■ Stated exercise ■
Copy every line in which the string "that" occurs.

■ Information shown ■
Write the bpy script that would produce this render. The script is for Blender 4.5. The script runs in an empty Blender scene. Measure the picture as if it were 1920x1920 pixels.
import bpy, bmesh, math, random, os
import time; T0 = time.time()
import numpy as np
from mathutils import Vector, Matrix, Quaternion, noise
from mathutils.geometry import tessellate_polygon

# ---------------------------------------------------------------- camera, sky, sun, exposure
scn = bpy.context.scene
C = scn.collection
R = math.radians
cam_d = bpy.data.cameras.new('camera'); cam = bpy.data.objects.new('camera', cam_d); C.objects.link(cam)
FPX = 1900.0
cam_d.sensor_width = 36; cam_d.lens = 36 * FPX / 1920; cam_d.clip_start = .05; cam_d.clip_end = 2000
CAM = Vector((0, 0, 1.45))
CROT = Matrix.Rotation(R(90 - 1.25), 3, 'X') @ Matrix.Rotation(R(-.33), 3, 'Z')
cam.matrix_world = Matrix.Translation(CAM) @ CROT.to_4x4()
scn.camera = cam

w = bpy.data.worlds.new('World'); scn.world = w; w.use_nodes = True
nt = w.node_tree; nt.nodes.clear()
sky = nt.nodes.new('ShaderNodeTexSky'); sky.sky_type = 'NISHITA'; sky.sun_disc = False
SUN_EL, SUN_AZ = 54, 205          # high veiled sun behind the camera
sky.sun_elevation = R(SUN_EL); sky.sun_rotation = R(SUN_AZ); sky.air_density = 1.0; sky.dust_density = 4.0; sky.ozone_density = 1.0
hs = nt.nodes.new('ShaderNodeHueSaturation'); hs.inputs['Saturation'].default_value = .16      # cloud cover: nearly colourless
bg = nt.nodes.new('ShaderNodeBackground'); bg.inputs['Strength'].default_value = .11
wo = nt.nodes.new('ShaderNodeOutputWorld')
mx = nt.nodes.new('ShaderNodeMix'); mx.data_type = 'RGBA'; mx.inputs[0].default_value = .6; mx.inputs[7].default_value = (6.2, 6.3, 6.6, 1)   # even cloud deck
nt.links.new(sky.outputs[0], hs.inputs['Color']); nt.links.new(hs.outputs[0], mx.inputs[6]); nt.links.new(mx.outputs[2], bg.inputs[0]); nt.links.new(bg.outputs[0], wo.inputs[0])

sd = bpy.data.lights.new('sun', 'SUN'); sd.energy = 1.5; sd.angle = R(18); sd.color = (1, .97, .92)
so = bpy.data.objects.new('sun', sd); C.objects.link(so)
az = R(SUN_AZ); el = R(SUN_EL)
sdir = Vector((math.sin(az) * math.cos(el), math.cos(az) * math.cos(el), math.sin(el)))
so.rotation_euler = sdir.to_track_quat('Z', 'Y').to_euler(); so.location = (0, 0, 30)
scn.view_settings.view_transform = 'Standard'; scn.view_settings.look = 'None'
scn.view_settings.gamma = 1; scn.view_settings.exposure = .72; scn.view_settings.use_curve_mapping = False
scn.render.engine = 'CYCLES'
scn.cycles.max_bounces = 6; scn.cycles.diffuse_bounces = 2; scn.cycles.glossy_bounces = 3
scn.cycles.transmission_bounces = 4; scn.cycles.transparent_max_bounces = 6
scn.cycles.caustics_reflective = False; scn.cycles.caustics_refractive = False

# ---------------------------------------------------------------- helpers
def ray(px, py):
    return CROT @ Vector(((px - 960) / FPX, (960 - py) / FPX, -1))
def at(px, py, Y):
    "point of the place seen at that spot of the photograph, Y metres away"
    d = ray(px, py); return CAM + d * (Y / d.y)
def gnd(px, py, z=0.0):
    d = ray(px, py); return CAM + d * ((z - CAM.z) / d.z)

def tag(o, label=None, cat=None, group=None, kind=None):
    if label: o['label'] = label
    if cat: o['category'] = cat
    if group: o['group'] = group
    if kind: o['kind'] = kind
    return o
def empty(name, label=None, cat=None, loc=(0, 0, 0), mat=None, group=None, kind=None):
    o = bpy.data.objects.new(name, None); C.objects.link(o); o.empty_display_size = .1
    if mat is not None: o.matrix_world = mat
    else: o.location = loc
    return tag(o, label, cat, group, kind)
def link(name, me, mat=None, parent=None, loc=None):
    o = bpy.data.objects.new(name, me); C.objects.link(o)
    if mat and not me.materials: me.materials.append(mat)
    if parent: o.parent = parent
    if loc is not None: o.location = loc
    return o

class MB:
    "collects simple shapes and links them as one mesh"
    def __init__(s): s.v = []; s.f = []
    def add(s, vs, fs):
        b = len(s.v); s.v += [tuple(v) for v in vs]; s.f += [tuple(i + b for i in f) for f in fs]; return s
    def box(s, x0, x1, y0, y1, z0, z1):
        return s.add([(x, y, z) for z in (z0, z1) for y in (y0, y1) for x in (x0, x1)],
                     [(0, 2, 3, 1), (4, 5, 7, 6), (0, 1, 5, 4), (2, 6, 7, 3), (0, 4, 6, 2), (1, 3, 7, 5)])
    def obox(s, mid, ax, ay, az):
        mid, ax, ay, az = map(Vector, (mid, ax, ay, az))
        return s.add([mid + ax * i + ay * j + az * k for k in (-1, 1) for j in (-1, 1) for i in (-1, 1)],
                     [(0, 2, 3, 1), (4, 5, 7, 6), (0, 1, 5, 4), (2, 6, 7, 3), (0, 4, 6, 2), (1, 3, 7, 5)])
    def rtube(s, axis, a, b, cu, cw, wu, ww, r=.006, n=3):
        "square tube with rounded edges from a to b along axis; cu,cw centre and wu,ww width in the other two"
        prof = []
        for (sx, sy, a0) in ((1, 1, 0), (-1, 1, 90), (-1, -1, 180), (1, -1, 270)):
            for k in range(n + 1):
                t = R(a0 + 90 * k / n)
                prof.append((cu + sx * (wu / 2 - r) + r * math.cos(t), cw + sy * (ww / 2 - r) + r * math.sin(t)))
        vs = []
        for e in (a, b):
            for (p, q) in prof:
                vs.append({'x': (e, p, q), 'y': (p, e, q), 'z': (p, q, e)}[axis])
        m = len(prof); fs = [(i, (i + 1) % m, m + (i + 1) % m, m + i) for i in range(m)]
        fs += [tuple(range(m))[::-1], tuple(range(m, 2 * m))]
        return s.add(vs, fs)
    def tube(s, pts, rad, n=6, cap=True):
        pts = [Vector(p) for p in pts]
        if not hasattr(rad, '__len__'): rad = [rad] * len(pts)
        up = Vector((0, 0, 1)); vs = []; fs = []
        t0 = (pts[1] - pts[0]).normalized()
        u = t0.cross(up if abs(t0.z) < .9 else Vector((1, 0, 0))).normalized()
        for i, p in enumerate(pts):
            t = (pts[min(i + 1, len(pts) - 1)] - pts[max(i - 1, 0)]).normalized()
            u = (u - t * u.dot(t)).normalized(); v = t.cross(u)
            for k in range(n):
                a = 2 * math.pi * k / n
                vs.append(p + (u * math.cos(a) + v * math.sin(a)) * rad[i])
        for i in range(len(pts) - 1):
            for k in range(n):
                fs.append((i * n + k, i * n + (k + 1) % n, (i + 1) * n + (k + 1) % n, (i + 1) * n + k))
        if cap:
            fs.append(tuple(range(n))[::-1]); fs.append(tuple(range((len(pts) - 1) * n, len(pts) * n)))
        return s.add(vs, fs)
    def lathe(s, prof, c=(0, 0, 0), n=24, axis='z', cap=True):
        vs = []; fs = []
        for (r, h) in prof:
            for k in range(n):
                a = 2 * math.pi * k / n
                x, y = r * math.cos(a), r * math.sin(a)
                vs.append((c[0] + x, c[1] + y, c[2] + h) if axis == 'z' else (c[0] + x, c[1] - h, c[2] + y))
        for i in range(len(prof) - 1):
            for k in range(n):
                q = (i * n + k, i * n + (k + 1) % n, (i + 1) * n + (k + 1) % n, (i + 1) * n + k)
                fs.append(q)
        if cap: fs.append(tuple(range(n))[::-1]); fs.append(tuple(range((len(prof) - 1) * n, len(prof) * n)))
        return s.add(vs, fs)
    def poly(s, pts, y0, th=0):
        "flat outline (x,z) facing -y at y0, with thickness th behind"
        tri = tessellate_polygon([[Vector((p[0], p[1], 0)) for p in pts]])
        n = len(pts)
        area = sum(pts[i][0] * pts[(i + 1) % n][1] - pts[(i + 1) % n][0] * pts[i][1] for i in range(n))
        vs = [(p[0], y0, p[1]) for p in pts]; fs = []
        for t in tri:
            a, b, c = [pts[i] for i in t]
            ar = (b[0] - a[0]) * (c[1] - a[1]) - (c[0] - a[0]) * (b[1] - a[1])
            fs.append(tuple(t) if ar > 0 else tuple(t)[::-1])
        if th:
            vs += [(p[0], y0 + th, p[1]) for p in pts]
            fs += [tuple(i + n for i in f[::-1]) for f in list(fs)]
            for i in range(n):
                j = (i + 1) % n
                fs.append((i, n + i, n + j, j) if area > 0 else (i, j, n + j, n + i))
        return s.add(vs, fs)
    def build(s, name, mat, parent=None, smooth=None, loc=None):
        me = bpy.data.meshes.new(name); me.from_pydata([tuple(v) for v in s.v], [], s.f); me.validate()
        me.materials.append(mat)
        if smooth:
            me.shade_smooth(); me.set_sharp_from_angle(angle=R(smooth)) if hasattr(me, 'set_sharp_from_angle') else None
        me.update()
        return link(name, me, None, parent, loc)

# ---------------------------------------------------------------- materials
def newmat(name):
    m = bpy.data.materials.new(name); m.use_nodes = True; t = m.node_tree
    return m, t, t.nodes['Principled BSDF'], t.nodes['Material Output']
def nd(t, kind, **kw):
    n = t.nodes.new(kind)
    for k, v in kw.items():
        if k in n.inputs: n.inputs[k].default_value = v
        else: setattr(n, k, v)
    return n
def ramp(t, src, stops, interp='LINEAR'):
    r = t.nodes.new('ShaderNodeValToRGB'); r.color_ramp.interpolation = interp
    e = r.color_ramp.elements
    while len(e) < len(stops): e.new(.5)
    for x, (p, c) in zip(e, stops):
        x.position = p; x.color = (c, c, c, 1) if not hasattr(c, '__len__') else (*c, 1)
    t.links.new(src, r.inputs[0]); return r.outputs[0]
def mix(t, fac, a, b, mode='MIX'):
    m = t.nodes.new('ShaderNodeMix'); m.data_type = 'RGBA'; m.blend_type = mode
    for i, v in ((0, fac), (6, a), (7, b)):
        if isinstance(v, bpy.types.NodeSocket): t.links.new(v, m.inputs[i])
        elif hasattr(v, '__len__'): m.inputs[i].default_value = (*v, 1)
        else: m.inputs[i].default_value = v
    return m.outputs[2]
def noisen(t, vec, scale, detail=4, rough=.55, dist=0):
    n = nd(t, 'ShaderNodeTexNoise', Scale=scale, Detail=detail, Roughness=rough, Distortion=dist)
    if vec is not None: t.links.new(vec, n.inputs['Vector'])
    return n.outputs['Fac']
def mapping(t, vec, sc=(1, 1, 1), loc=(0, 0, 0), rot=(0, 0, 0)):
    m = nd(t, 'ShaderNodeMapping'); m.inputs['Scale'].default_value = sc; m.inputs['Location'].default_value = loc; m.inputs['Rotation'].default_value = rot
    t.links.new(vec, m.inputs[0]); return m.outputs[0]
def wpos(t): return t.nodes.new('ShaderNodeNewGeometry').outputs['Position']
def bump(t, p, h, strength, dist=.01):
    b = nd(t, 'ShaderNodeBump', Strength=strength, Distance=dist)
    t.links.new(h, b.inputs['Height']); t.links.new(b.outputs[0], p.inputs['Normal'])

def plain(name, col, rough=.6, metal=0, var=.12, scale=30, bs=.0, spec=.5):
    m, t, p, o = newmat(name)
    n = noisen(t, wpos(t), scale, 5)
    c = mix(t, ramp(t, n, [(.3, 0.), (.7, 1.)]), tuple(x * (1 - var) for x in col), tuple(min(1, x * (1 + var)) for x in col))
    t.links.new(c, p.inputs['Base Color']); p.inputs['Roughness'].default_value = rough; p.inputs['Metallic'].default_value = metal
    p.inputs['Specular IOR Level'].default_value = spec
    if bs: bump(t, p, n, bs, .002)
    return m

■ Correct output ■
Write the bpy script that would produce this render. The script is for Blender 4.5. The script runs in an empty Blender scene. Measure the picture as if it were 1920x1920 pixels.
    "point of the place seen at that spot of the photograph, Y metres away"